La replica di Amazon
Amazon si dice delusa “da questa sentenza e intendiamo fare ricorso. Condividiamo l’obiettivo della Commissione Europea di tutelare la sicurezza dei clienti online e ci siamo impegnati a proteggerli da prodotti e contenuti illegali ben prima del Digital Services Act (DSA)”
“Lo status di piattaforma online di dimensioni molto grandi (VLOP – Very Large Online Platform) del DSA è stato concepito per affrontare i rischi sistemici posti da aziende molto grandi, che ricavano dalla pubblicità la fonte principale di guadagno e che distribuiscono contenuti e informazioni – spiega una nota – Il negozio di Amazon, in quanto marketplace online, non pone alcun rischio sistemico di questo tipo; vende esclusivamente beni e non diffonde né amplifica informazioni, punti di vista od opinioni.”
Un precedente che tocca anche il settore delle telecomunicazioni
Pur non essendo direttamente coinvolte nel caso, le telco devono osservare con attenzione questa sentenza. Il DSA, infatti, contribuisce a definire una cornice regolatoria che non impatta solo sulle piattaforme digitali tradizionali ma contribuisce a fare chiarezza in un contesto concorrenziale più ampio nel quale le telco ravvisano pesanti asimmetrie regolatorie, essendo le telco stesse soggette a norme decisamente più stringenti rispetto alle big tech.

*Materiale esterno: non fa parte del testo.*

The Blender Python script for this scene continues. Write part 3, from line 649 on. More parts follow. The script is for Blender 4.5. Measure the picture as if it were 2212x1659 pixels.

La decisione del Tribunale Ue può essere letta come un segnale politico e giuridico: più una piattaforma è grande, più deve essere responsabile. E in futuro questa responsabilità potrebbe investire ambiti ai confini tra telco, OTT e servizi digitali avanzati.
Un’Europa più rigida verso i giganti del digitale?
La sentenza che respinge il ricorso di Amazon non è una semplice conferma di una decisione precedente: è un manifesto della nuova strategia europea verso le grandi piattaforme. Il messaggio della Corte è chiaro: il DSA è pienamente legittimo e rappresenta uno strumento essenziale per proteggere società e consumatori.